Post date: Mar 22, 2010 9:17:46 PM

Cavigelli Artfoyer presents: 

Fragmented Home #1

Lamia Moghazy

Curated by Anca Sinpalean

March 25th - April 1st 2010

Opening: March 24th, 6.30 pm

Lamia Moghazy, artist in residence at the Rote Fabrik, will show at the end of her stay in Zürich a video and sound installation, using photographic snapshots of her room in Alexandria, Egypt. These visual fragments of her "home" will be accompanied by a soundtrack, which will allow us to have an audio "glimpse" into the artist's personal world. 

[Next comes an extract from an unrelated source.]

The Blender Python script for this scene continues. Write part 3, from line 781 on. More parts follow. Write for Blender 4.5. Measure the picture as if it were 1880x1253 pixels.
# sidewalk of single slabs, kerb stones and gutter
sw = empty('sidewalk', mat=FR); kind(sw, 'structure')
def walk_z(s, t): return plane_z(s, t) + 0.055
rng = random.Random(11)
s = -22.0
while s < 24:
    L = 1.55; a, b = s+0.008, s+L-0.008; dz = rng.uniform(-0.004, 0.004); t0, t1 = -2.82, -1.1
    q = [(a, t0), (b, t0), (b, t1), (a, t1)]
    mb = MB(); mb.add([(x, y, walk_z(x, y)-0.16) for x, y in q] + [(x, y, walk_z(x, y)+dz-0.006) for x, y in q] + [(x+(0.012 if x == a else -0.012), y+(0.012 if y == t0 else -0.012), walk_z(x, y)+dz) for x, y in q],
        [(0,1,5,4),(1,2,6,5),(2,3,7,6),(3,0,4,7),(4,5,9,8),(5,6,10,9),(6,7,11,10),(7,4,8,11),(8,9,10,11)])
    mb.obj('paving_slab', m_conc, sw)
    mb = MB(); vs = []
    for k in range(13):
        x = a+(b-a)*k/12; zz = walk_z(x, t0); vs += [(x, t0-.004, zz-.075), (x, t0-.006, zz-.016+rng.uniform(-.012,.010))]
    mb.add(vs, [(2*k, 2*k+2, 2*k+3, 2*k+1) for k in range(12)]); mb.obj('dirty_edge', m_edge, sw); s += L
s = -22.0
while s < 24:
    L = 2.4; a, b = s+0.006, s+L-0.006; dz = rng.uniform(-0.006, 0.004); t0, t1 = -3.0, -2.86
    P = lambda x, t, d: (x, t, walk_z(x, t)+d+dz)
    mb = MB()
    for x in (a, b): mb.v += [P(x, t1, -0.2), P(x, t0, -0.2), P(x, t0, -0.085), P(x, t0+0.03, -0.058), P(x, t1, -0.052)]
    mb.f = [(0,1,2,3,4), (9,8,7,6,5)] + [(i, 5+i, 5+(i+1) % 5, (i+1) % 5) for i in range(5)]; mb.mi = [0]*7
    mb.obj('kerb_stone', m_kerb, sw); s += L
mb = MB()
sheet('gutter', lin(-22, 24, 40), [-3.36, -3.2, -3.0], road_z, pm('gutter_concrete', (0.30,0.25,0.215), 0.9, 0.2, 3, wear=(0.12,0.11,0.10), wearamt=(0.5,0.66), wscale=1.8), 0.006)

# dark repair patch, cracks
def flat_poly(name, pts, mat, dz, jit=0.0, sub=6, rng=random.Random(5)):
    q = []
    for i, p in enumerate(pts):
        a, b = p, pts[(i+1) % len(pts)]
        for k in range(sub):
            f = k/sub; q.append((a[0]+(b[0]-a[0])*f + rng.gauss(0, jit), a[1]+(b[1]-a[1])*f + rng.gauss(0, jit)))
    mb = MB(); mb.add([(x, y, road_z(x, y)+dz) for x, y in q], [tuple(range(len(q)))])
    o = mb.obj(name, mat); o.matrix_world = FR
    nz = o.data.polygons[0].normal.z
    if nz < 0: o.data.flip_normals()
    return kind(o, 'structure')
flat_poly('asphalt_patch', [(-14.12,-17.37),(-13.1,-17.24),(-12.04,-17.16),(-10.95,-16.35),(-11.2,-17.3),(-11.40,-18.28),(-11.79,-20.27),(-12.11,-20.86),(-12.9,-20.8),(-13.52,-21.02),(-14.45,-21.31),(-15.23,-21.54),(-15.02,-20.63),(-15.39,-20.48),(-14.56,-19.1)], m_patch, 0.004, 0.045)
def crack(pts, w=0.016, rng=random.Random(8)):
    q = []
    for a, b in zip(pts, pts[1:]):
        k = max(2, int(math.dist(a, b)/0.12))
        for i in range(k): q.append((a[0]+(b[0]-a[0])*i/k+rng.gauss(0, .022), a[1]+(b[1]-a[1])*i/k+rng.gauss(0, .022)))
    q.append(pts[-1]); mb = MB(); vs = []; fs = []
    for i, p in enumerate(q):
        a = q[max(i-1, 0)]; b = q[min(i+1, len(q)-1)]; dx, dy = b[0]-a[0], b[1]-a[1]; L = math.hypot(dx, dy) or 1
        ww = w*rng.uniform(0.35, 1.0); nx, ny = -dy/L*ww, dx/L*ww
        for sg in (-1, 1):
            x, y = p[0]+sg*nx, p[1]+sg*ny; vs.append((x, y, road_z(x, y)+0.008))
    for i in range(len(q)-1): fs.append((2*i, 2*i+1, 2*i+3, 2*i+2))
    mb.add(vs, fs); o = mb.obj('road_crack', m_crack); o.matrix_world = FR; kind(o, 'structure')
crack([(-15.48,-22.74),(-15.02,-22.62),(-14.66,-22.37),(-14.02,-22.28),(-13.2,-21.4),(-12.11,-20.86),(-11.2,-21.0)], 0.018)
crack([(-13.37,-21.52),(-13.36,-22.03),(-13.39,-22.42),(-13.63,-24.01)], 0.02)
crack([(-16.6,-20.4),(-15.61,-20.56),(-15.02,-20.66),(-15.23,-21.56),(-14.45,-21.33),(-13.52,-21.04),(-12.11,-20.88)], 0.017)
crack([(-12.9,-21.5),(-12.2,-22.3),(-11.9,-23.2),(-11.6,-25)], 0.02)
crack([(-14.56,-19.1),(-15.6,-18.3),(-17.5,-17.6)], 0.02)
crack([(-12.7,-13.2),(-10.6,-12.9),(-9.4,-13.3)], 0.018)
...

What happens when this intimate space is being exposed and displayed in the showcase of a gallery, which, by no coincidence, is a space dealing primarily with architecture, a place dedicated to building houses where we could feel at home? Does this exposure of the intimate really reveal truths about the artist's identity, or does it hide it more? Could it be possible that it creates more mystery, confirming that we are in fact inaccessible and never totally transparent, not even to ourselves? The intimate, as psychological interiority is, in Lacanian terms, a territory where we escape the gaze of the Other. It is what we sometimes call "at-home", a place or a state of mind where we feel safe, where there is no need to explain oneself to outsiders. It is a place where we know ourselves best and where we search and constantly redefine our identity. It can take the form of a physical site, like a house, a room, a forest etc, but it can often be interior and subjective, requiring no place in reality. We can feel "at home" in many different ways: in a crowd, in stories, jokes or songs, in the way we wear our cloths or in the routine of saying our name.

We live in a globalized world consumed by the need to see and to be seen. Can art make us question the value and relevance of what is being seen and taken as true "identity"? The artist will leave an ephemeral trace of light and sound in the environment where she spent her last three months, as a visiting artist. Did she happen to feel "at home"?